25 March 2026
Heterodox Economics
Andrew Trigg
2025, Agenda Publishing, 152 pages,
ISBN 9781788218160
Author: Andrew Trigg
Reviewer: Geoff Crocker, Author, ‘Rethinking Income and Money’, (Palgrave 2025)
As a longstanding professor of economics at the Open University, and a founder member of the Association for Heterodox Economics, Andrew Trigg has deep competence in this field which is well expressed in this concise, erudite and yet very readable book.
The book falls into two parts, beginning with heterodox contributions in a history of economic thought, followed by the pluralistic dimension of heterodox attention to wider issues. His comprehensive heterodox history covers Marx, Keynes, Luxemburg, Kalecki, Kaldor, Robinson, Sraffa, Veblen, Galbraith, Pasinetti, Prebisch et al. Marx and Keynes identify information and transactional breaches in the Marshallian marginalist school of demand and supply and the dominance it gives to price theory. Savings leak from the system and don’t fund investment (p16) – NB all economics commentators! The quantity theory of money morphed into management of money by its price, the interest rate (p28). While Marx advocated revolution, Keynes argued for reform by management of effective aggregate demand. Wynne Godley developed stock flow consistent models and warned of a likely crisis from excess debt (p29). Institutional economics was developed by Veblen, Clark, Galbraith, Bourdieu, Lawson, and Hodgson. Kalecki, Baran and Sweezy critiqued monopoly capital. Others addressed financialization, neoliberalism, and globalization. Orthodox theory focusses on individual choice rather than on aggregates. Tony Lawson critiques the abstraction and lack of realism in economic theory (p68). Mathematics became economics’ answer to its physics envy, but derived correlations independently of any underlying intellectual theory, and so, according to Lawson, has ‘a life of its own’ (p108). Chapter 4 on pluralism covers colonialism, slavery, ecology, gender in a fascinating narrative.

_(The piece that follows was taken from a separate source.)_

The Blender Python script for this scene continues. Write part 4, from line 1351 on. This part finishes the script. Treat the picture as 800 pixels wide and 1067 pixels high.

Trigg concludes that “Heterodox economics must operate on two main fronts: it must sharply criticise the mainstream and pursue a genuine pluralism” (p110). But Geoffrey Hodgson is more critical, claiming that ‘too much plurality may lead to incoherence’ (Hodgson 2019), a charge refuted by Jamie Morgan in ‘Heterodox Economics’ by Lynne Chester and Tae-Hee Jo. It’s surprising that Trigg doesn’t reference this book, given that he contributed an endorsement.
There are gaps. The abstractions of orthodox theory which claim that realism of its assumptions is irrelevant if its conclusions refer accurately, Friedman’s 1953 ‘as if’ claim, is neither mentioned nor challenged (see Sid Winter QJE 1971, “Satisficing, Selection and the Innovating Remnant”). Trigg doesn’t show how heterodox economics has better answers to the dysfunctionalities of orthodox economics, from crisis to poverty to inequality to excess debt. His treatment of some heterodox contributions such as MMT, is cursory (p54) or of direct money financing, non-existent. He doesn’t cover behavioural economics or experimental economics as partial answers. Whilst Giovanni Dosi is mentioned (p77), it is too briefly. Dosi’s focus on agent-based modelling, but more importantly, his full inclusion of technology as a determinant of the economy is of major importance (see Dosi “The Foundations of Complex Evolving Economies”, Oxford 2023).
A further challenge to heterodox theory is not only to ‘criticise the mainstream’ but to develop a coherent alternative. Hodgson may be right that plurality, whilst welcome and necessary, may act as an escape route from this core and urgent challenge.